Through their faith and obedience, the Holy Family eventually made it home, quite some time—years, probably—later than they planned when they set out to sign the emporer’s register in Bethlehem. They had experienced more than their share of changes and chances, and it is precisely in these changes and chances—not in spite of them, but in them—that the redeeming grace of God was revealed. At every step of the way, what looked like defeat was turned into victory, and the loving purpose of God was made clear. 

The same God who called the Holy Family to faithful obedience invites that response in us today. Our vocation, to be sure, may be more modest than that of the Holy Family.   We may not have angels speaking to us in dreams. But the life of faith to which we are called, the obedience to which we are called, is no less holy. Our lives are filled with changes and chances, and in each of these uncertainties lies an opportunity to respond in faith and obedience and witness God’s redeeming grace present and active in our midst. Do we dare to take these opportunities?  Do we dare to trust that the same God whose wisdom and power and redemptive purpose is revealed in the life of the Holy Family will reveal that same wisdom and power and redemptive purpose in the changes and chances of our lives too? 

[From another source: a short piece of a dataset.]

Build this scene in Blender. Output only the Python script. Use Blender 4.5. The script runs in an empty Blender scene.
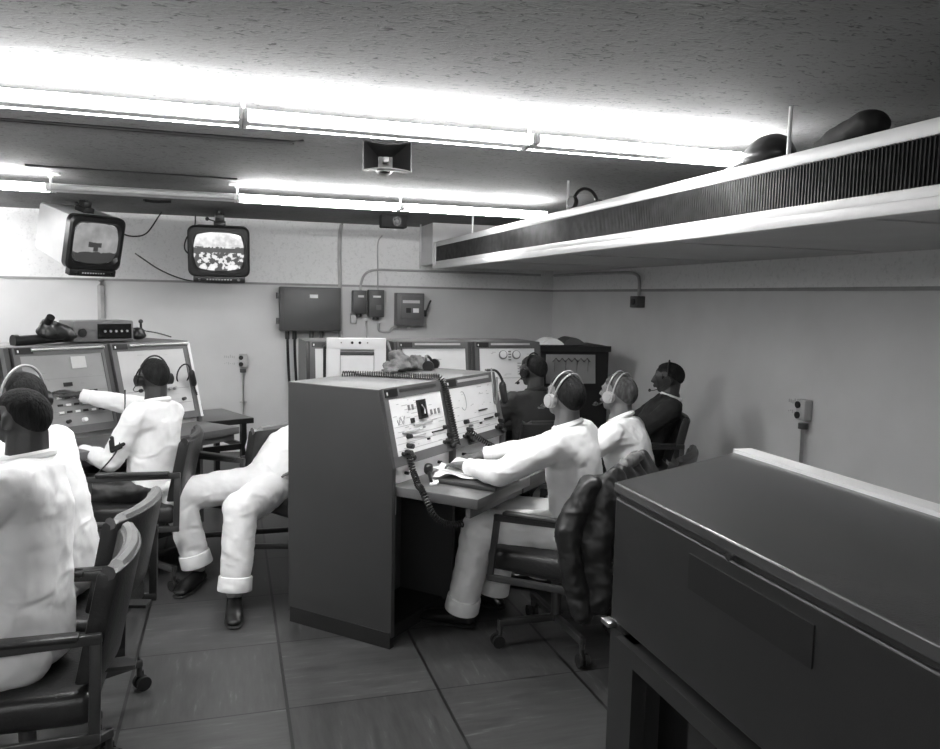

My prayer for you—individually and as the community of St Anne’s—is that you will have that trust, and I hope your prayer for me is that I will have that trust, and that, even as God, acting through the changes and chances of our lives, has called us to labor in different sections of the vineyard after next Sunday, we will nonetheless, acting in faithful obedience,witness a mighty work of the Holy Spirit in our midst during 2011. Amen.